Exercise aim:
Extract every line from the records below that contains the word "Write".

Rows from a 3D scene dataset:

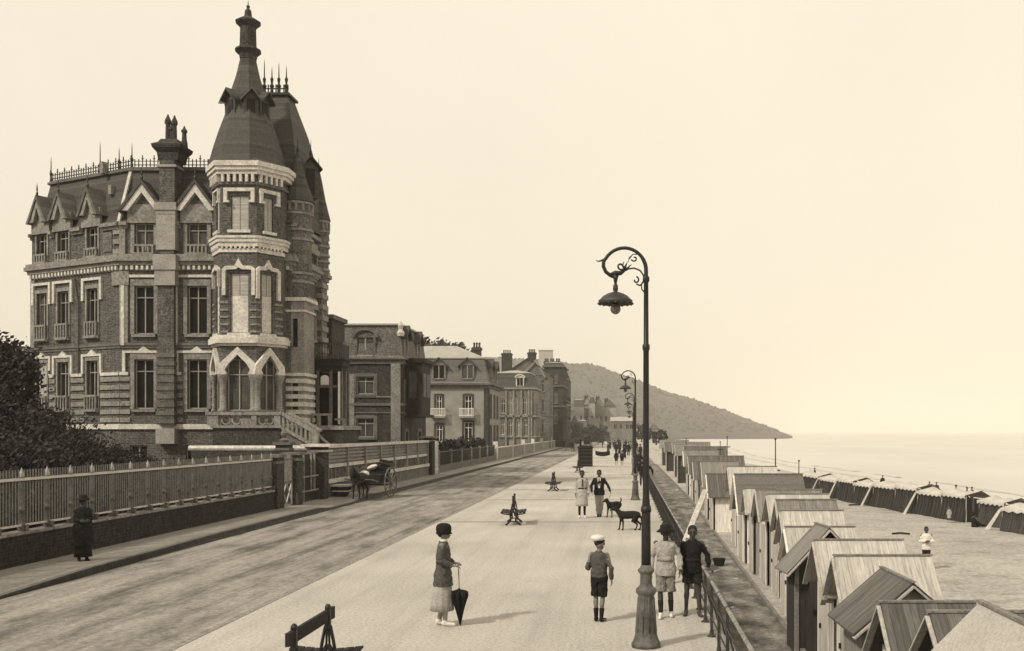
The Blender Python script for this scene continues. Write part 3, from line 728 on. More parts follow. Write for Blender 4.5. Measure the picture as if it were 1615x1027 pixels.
for z0,z1,pr_ in ((9.9,10.15,.16),(7.55,7.7,.1),(12.9,13.2,.18)): WE.box(g,.9,6.0,.004,pr_,z0,z1)
g.build('string_course', MT['stone'], villa)
# rear wing
g = MB(); RB = rect(-26,-17.0,58.9,61.6); g.prism(RB,0,9.75); rw = g.build('rear_wing', MT['brickdk'], villa)
g = MB(); g.prism(offset_poly(RB,.15),9.75,10.0); g.prism(offset_poly(RB,.05),7.4,7.6); g.build('cornice', MT['brick2'], rw)
# porch with balcony
px0,px1,py0,py1 = -17.05,-15.0,54,55.4
g = MB(); g.box(px0,px1,py0,py1,6.7,7.0); g.box(px0+.1,px1-.1,py0+.1,py1-.1,6.45,6.7); g.box(px0,px1+.1,py0-.1,py1,7.0,7.1)
pc = g.build('porch', MT['wooddk'], villa)
g = MB()
for x in (px0+.08,-16.35,-15.65,px1-.1): g.box(x-.07,x+.07,py0,py0+.14,3.5,6.45)
for y in (54.7,55.25): g.box(px1-.16,px1-.02,y,y+.14,3.5,6.45)
g.box(px0,px1,py0+.01,py0+.1,5.55,5.68); g.build('porch_post', MT['irongr'], pc)
g = MB(); g.box(px1-.2,px1-.1,py0+.16,py0+.22,3.6,5.5); g.box(-15.25,-15.14,py0-.02,py0+.0,3.6,6.4); g.build('pale_post', MT['white'], pc)
for x0,x1,mt in ((-17.0,-16.45,'stonedk'),(-16.2,-15.75,'canvaslt')):
    g = MB(); um=(x0+x1)/2; r=(x1-x0)/2; pts=[(x0,5.7),(x1,5.7)]+[(um+r*math.cos(R(a)),6.05+r*.75*math.sin(R(a))) for a in lin(0,180,9)]
    Wall((0,py0+.1),(1,py0+.1)).poly(g,pts,0,.03); g.build('fanlight', MT[mt], pc)
g = MB(); g.box(px0,px1-.3,py0+.75,py0+.8,3.53,6.4); g.box(px0,px1-.3,py0+.8,py1,3.53,3.57); g.build('inner_door', MT['glass'], pc)
g = MB(); g.box(px0,px1,py0,py0+.06,7.85,7.95); g.box(px1-.06,px1,py0+.06,py1,7.85,7.95); g.box(px0,px1,py0,py0+.05,7.15,7.2)
for x in lin(px0+.05,px1-.05,16): g.box(x-.025,x+.025,py0+.01,py0+.05,7.1,7.85)
for y in lin(py0+.2,py1-.1,9): g.box(px1-.05,px1-.01,y-.025,y+.025,7.1,7.85)
g.build('balcony_railing', MT['iron2'], pc)
# terrace, balustrade, stairs
g = MB(); TP = [(-20.45,52.3),(-20.3,50.2),(-19.9,49.0),(-16.65,49.0),(-16.3,52.3)]
g.prism(TP,0,3.38); g.prism(rect(-16.66,-14.75,53.0,56.2),0,3.3); 
g.box(-16.7,-14.85,49.5,50.9,0,2.55)
te = g.build('terrace', MT['brickdk'], villa)
g = MB(); g.prism(offset_poly(TP,.12),3.38,3.52); g.prism(offset_poly(rect(-16.62,-14.75,53,56.2),.14),3.3,3.52); g.build('coping', MT['stone'], te)
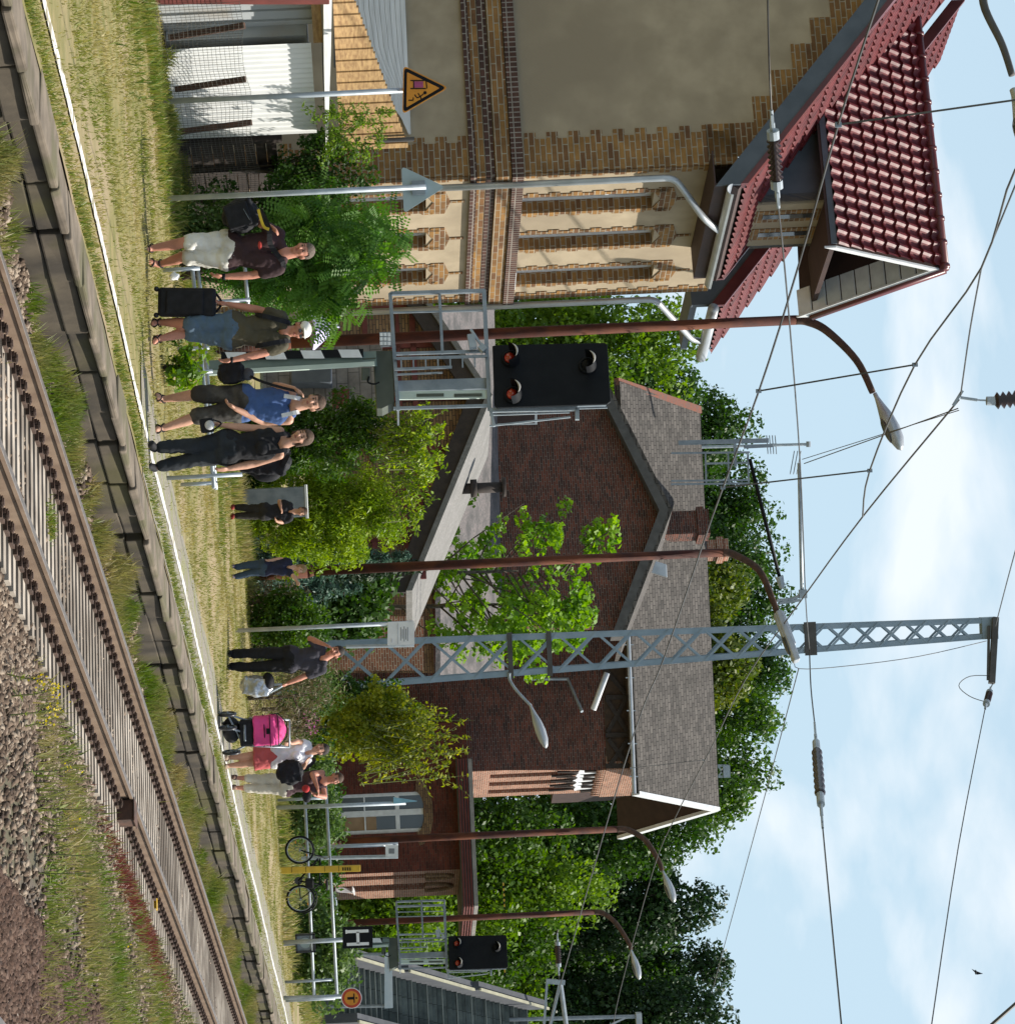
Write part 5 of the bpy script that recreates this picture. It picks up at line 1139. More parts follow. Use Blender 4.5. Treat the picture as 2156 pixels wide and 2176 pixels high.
b = MB(); b.obox(P(1208, 1398, 101.5), (.22, 0, 0), (0, .1, 0), (.1, 0, .28)); b.obox(P(1128, 1395, 101.5), (.25, 0, 0), (0, .1, 0), (.08, 0, .22)); b.bar(P(1128, 1385, 101.6), P(1208, 1385, 101.6), .06); b.build('housing', M['lampgrey'], eL4, bevel=.03)
# ------------------------------------------------------------------ overhead wires
GWR = 'overhead wires'
def insul(b, a, c, R1=.075, n=8):
    a, c = Vector(a), Vector(c); pts = []; rr = []
    for i in range(n * 2 + 1): pts.append(a.lerp(c, i / (n * 2))); rr.append(R1 if i % 2 else R1 * .5)
    b.tube(pts, rr, 14)
def wire(label, pts, r=.012, cat='wire', ins=None, n=None, extra=None, ri=.075):
    q = [PT(p[0], p[1], n) for p in pts] if n else [P(*p) for p in pts]
    e = empty('overhead_wire', q[0], label, cat, GWR); segs = [q] if not ins else [q[:ins + 1], q[ins + 1:]]
    for s_ in segs: b = MB(); b.tube(smooth_path(s_, 4), r, 6); b.build('cable', M['wire'], e)
    if ins:
        a, c = q[ins], q[ins + 1]; b = MB(); insul(b, a.lerp(c, .28), a.lerp(c, .72), ri, 8); b.build('insulator', M['cer'], e, True)
        b = MB(); b_ = MB()
        for x0, x1, rr in ((-.01, .12, .022), (.12, .20, .03), (.20, .285, .072), (.715, .80, .072), (.80, .90, .03), (.90, 1.01, .022)): (b if x0 < .5 else b_).tube([a.lerp(c, x0), a.lerp(c, x1)], rr, 10)
        b.bar(a.lerp(c, .03), a.lerp(c, .16), .09, .03); b_.bar(a.lerp(c, .84), a.lerp(c, .97), .09, .03); b.build('fitting', M['galvl'], e); b_.build('fitting', M['galvl'], e)
    if extra:
        for s_ in extra: b = MB(); b.tube([PT(*x, n) if n else P(*x) for x in s_], .007, 5); b.build('dropper', M['wire'], e)
        b = MB()
        for s_ in extra:
            for x in s_: p_ = PT(*x, n) if n else P(*x); b.obox(p_, (.016, 0, 0), (0, .012, 0), (0, 0, .02))
        b.build('clamp', M['galv'], e)
    return e
wire('cable in front of the tiled dormer with the large brown ribbed insulator', [(-60, 1629, 34), (120, 1633, 34), (236, 1638, 34.4), (440, 1653, 35), (642, 1673, 38), (980, 1699, 48), (1273, 1711, 57), (1380, 1719, 61.2)], .011, ins=2, ri=.082)
wire('cable right of the lattice mast with the brown ribbed insulator against the sky', [(1380, 1719, 61.2), (1460, 1722, 60), (1537, 1730, 58), (1757, 1747, 52), (1960, 1766, 48), (2200, 1789, 45)], .013, ins=2, ri=.10)
wire('contact wire crossing the view diagonally above the platform track', [(-60, 1885), (0, 1865), (265, 1780), (560, 1697), (830, 1612), (1100, 1512), (1396, 1411), (1551, 1349), (1883, 1250), (2200, 1160)], .0085, n=8.22, extra=[((265, 1780), (210, 2175)), ((831, 1611), (775, 1943)), ((1036, 1535), (1000, 1847))])
wire('sagging carrier wire above the contact wire, from the top edge to the node', [(300, 2250), (360, 2156), (569, 2084), (775, 1943), (1000, 1847), (1098, 1832)], .0075, n=8.22)
wire('slanting wire from the upper insulator node down past the lattice mast', [(850, 2036, 40), (1098, 1832, 47), (1278, 1700, 55), (1440, 1585, 62), (1594, 1508, 70), (1741, 1432, 76), (1850, 1387, 80), (2110, 1316, 92), (2200, 1300, 96)], .013, extra=[((1615, 1494, 71), (1632, 1340, 71))])
wire('wire from the upper edge to the node by the big ceramic disc insulator', [(569, 2084, 34), (700, 2060, 37), (840, 2040, 40)], .011)
wire('steep wire from the node towards the top right edge of the view', [(360, 2170, 30), (569, 2084, 34)], .010)
wire('pair of thin wires from the node down to the pale tube arm', [(868, 2034, 40), (985, 1708, 52)], .009)
wire('second of the two thin parallel wires leading to the pale tube arm', [(872, 2036, 40.1), (976, 1704, 52.1)], .007)
wire('wire from the upper right edge to the top of the lattice mast', [(1120, 2170, 50), (1230, 2140, 56), (1330, 2114, 61.5)], .012)
wire('wire with a small insulator running right from the top arm of the mast', [(1452, 2108, 61.4), (1455, 2107, 61.3), (1462, 2104, 61.2), (1505, 2092, 60), (1800, 2035, 54), (2200, 1975, 46)], .011, ins=2, ri=.07)
wire('long thin wire leaving the mast side and dropping to the far right', [(1421, 1696, 61), (1700, 1622, 72), (2044, 1529, 90), (2110, 1512, 94)], .012)
wire('thin slack wire beside the mast from the lamp head to the mast top', [(1400, 1690, 60), (1421, 1697, 60), (1415, 1800, 60.5), (1395, 1950, 61), (1362, 2095, 61.8)], .008)
wire('small slack loop wire hanging beneath the top arm of the mast', [(1436, 2108, 61.4), (1437, 2060, 61.3), (1457, 2036, 61.2), (1480, 2060, 61), (1492, 2095, 60.6)], .008)
wire('thick wire crossing the far upper right corner of the view', [(2130, 2160, 34), (2180, 2103, 34)], .02)
wire('short wire with small insulator above the right signal', [(1975, 1185, 80), (1980, 1184, 80), (1984, 1183.5, 80), (2072, 1187, 80), (2082, 1188, 80)], .014, ins=2, ri=.09)
b = MB(); insul(b, P(852, 2112, 40), P(846, 2175, 40), .115, 5); eo = empty('disc_insulator', P(850, 2050, 40), 'large brown disc insulator hanging in from the top right edge above the node', 'insulator'); b.build('discs', M['cer'], eo, True)
b = MB(); b.tube([P(845, 2040, 40), P(850, 2075, 40)], .02, 8); b.tube([P(850, 2072, 40), P(851, 2098, 40)], .012, 8); b.tube([P(852, 2095, 40), P(852, 2113, 40)], .06, 12); b.bar(P(830, 2044, 40), P(862, 2024, 40), .035); b.build('link', M['galvl'], eo)
ec = empty('wire_bracket', P(985, 1700, 56), 'pale tube arm with black strut reaching from the small steel frame towards the mast', 'catenary bracket')
b = MB(); b.tube([P(984, 1697, 56), P(1258, 1703, 56)], .035, 10); b.build('steady_arm', M['galvl'], ec, True)
b = MB(); b.tube([P(975, 1592, 56), P(1225, 1655, 56)], .035, 10); b.build('strut', M['black'], ec, True)
b = MB(); b.tube([P(1225, 1655, 56), P(1250, 1661, 56)], [.08, .05], 10); b.tube(smooth_path([P(1276, 1650, 56), P(1272, 1685, 56), P(1262, 1702, 56)]), .03, 8); b.obox(P(1262, 1705, 56), (.08, 0, 0), (0, .05, 0), (0, 0, .07)); b.bar(P(1282, 1655, 56), P(1275, 1700, 56), .05); b.build('fitting', M['galvl'], ec)
b = MB(); YA = 56
for u in (963, 985, 1022, 1029): b.bar(P(u, 1425 if u != 985 else 1500, YA), P(u - 2, 1592, YA), .035)
for h in (1500, 1548, 1590): b.bar(P(960, h - 2, YA), P(1030, h, YA), .03)
b.bar(P(941, 1440, YA), P(936, 1632, YA), .085, .06); b.bar(P(950, 1580, YA), P(947, 1640, YA), .06); b.bar(P(936, 1560, YA), P(990, 1562, YA), .05)
b.build('frame', M['galv'], ec)
ean = empty('roof_antenna', P(947, 1500, 105), 'thin roof antenna with short cross rods standing above the shingle ridge', 'antenna')
b = MB(); b.tube([P(950, 1490, 105), P(944, 1718, 105)], .05, 8)
b.build('mast_tube', M['galvl'], ean); b = MB()
for h in (1628, 1634, 1640, 1646): b.tube([P(925, h, 105), P(965, h + 3, 105)], .018, 5)
for h in (1690, 1697, 1704): b.tube([P(958, h - 3, 105), P(1008, h - 12, 105)], .018, 5)
b.tube([P(944, 1637, 104.9), P(944, 1650, 104.9)], .03, 6); b.tube([P(938, 1717, 105), P(950, 1717, 105)], .08, 8); b.build('rods', M['galvl'], ean)
# small far things
b = MB(); Yf = 132
for u in (1628, 1651): b.bar(P(u, 1400, Yf), P(u - 1, 1545, Yf), .10)
for i in range(6): b.bar(P(1628, 1440 + i * 17, Yf), P(1650, 1457 + i * 17, Yf), .07); b.bar(P(1650, 1440 + i * 17, Yf), P(1628, 1457 + i * 17, Yf), .07)
b.bar(P(1626, 1542, Yf), P(1652, 1543, Yf), .3, .3); tag(b.build('far_mast', M['galvl']), 'top of a far pale lattice mast just above the station ridge', 'mast')
ef_ = empty('far_lamp_post', P(2168, 700, 108), 'slim far lamp post in front of the dark spruce at the right edge', 'lamp post')
b = MB(); b.tube([P(2176, 690, 108), P(2160, 1350, 108)], .07, 8); b.build('pole', M['galv'], ef_); b = MB(); b.bar(P(2152, 1356, 108), P(2176, 1357, 108), .35, .2); b.bar(P(2162, 1330, 108), P(2176, 1300, 108), .06); b.build('lamp_head', M['lampgrey'], ef_)
b = MB(); b.bar(P(2085, 1160, 80), P(2088, 1200, 80), .12); b.bar(P(2088, 1190, 80), P(2190, 1166, 80), .08); b.bar(P(2085, 1162, 80), P(2190, 1155, 80), .06); b.tube([P(2088, 1190, 80), P(2190, 1204, 80)], .06, 8); tag(b.build('tube_bracket', M['galvl']), 'pale tube bracket reaching in from the right edge above the stairs', 'bracket')
bi = MB(); p_ = P(2066, 2072, 60); bi.ell(p_, (.05, .02, .018), 8, 6); bi.add([p_ + Vector((-.03, 0, .0)), p_ + Vector((.05, 0, .02)), p_ + Vector((.04, .02, .15))], [(0, 1, 2)]); bi.add([p_ + Vector((-.03, 0, .0)), p_ + Vector((.05, 0, .02)), p_ + Vector((-.07, .01, -.08))], [(0, 1, 2)]); tag(bi.build('bird', M['bfab']), 'tiny dark bird flying high in the sky at the right', 'bird')
for (u0, u1, h, Y, lab) in ((1876, 1932, 1069, 98, 'yellow and black striped bar hanging in front of the trees'), (2058, 2074, 1072, 99, 'short end of a striped yellow and black bar beside the right signal head')):
    b = MB(); n_ = max(2, int((u1 - u0) / 5.4)); 
    for i in range(n_): b.bar(P(u0 + (u1 - u0) * i / n_, h + i * .3, Y), P(u0 + (u1 - u0) * (i + 1) / n_, h + (i + 1) * .3, Y), .16, .04, mi=i % 2)
    tag(b.build('striped_marker', [M['yel'], M['black']]), lab, 'marker')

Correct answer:
The Blender Python script for this scene continues. Write part 3, from line 728 on. More parts follow. Write for Blender 4.5. Measure the picture as if it were 1615x1027 pixels.
Write part 5 of the bpy script that recreates this picture. It picks up at line 1139. More parts follow. Use Blender 4.5. Treat the picture as 2156 pixels wide and 2176 pixels high.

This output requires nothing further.